Trump visits Thermo Fisher Scientific to tout drug‑price plan while eyeing Kentucky primary. He toured the Cincinnati‑area manufacturer, promoted his administration’s push for lower prescription prices abroad, and announced a campaign stop in Rep. Thomas Massie’s Kentucky district, where he backs challenger Ed Gallrein [1][8][9].
He claims “strong negotiating talent” forced countries to approve price cuts, threatening tariffs. Trump told reporters his team pressured nations with tariff threats to secure immediate approvals for reduced drug costs [1][6].
After the Supreme Court struck down broad tariffs, Trump reinstated some via executive order. The court’s decision nullified many of his trade levies, but he used an executive order to restore select tariffs and linked the drug‑price effort to Republican prospects in the November midterms [7][1].

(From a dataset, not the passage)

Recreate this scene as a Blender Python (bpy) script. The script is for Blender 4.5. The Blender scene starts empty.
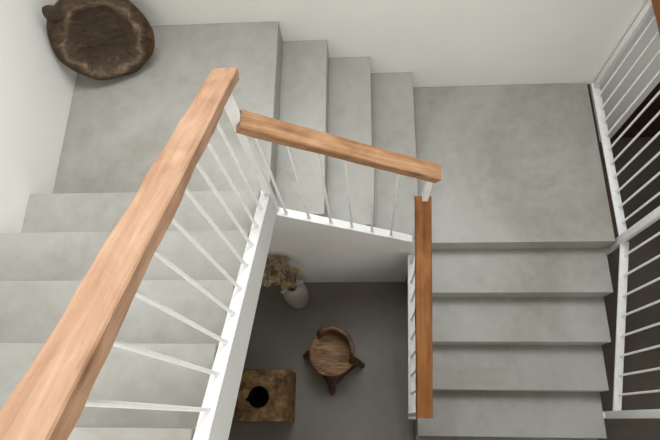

Trump hailed the 12‑day U.S. campaign against Iran as a “tremendous military success.” He called the operation an “excursion” that keeps the United States out of a larger war and predicted oil and gas prices would soon decline [1][4].
Economic indicators have slipped: gas prices rise, stocks fall, and massive job cuts reported. Gas prices are surging, stock markets that hit record highs have slipped, and February saw an unexpected loss of 92,000 jobs with further revisions removing 69,000 jobs from earlier payroll data [11][12][13][10].
Trump brands Massie the “worst congressman,” while Massie says the endorsement is Gallrein’s only asset. Trump posted on his platform that Massie is the party’s worst member; Massie replied that Gallrein “has promised to be a rubber stamp” and that the endorsement is “all my opponent has going for him” [8][9].